Esa ruptura de nervios, la pérdida del autocontrol propiciada por un deseo de coordinar lo inútil, de completar lo inabarcable, lleva al desastre. En una sociedad sumisa, habitada por gregarios y mansos, hay atrevimientos que llevan al desempleo y así, en busca de trabajo como Scottie (James Stewart), el protagonista de Vértigo, el Testigo de este filme ¿encuentra? un trabajo-trampa. Contratado para prestar un servicio de aromas insanos, Kruithof no oculta que Kafka le ilumina y que kafkiano es el recorrido que va a protagonizar un hombre ridículo forzado a un absurdo juego entre dos bandos que amenazan su integridad física.

Entre medio, un relato de amor, una presencia femenina que el guión rentabiliza para el chantaje y que la dirección emplea para dar aire a un relato de claustrofóbica exposición.
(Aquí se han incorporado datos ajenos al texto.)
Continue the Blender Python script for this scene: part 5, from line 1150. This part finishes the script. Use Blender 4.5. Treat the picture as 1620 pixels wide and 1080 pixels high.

El misterio que encierra se levanta sobre arena incierta, sobre barro que no sostiene todo el peso que asume y que progresivamente traga y traga haciendo desaparecer lo que durante la primera mitad prometía ser una gran obra.

En su ópera prima Kruithof compone poderosas estampas pero a la hora de articularlas, cuando debe hacer que los personajes transciendan a sus arquetipos y que el thriller que quiere ser se perciba como posible, la torre que levanta se tambalea. Entonces, ese títere atado sobre las cuerdas que lo mueven no encuentra posible romper esos lazos porque sin ellos, su figura caería. Dicho de otro modo, el cambio de registro que plantea hacer se descubre imposible y, sin transformación, todo se (des)hace en gran guiñol y mascarada.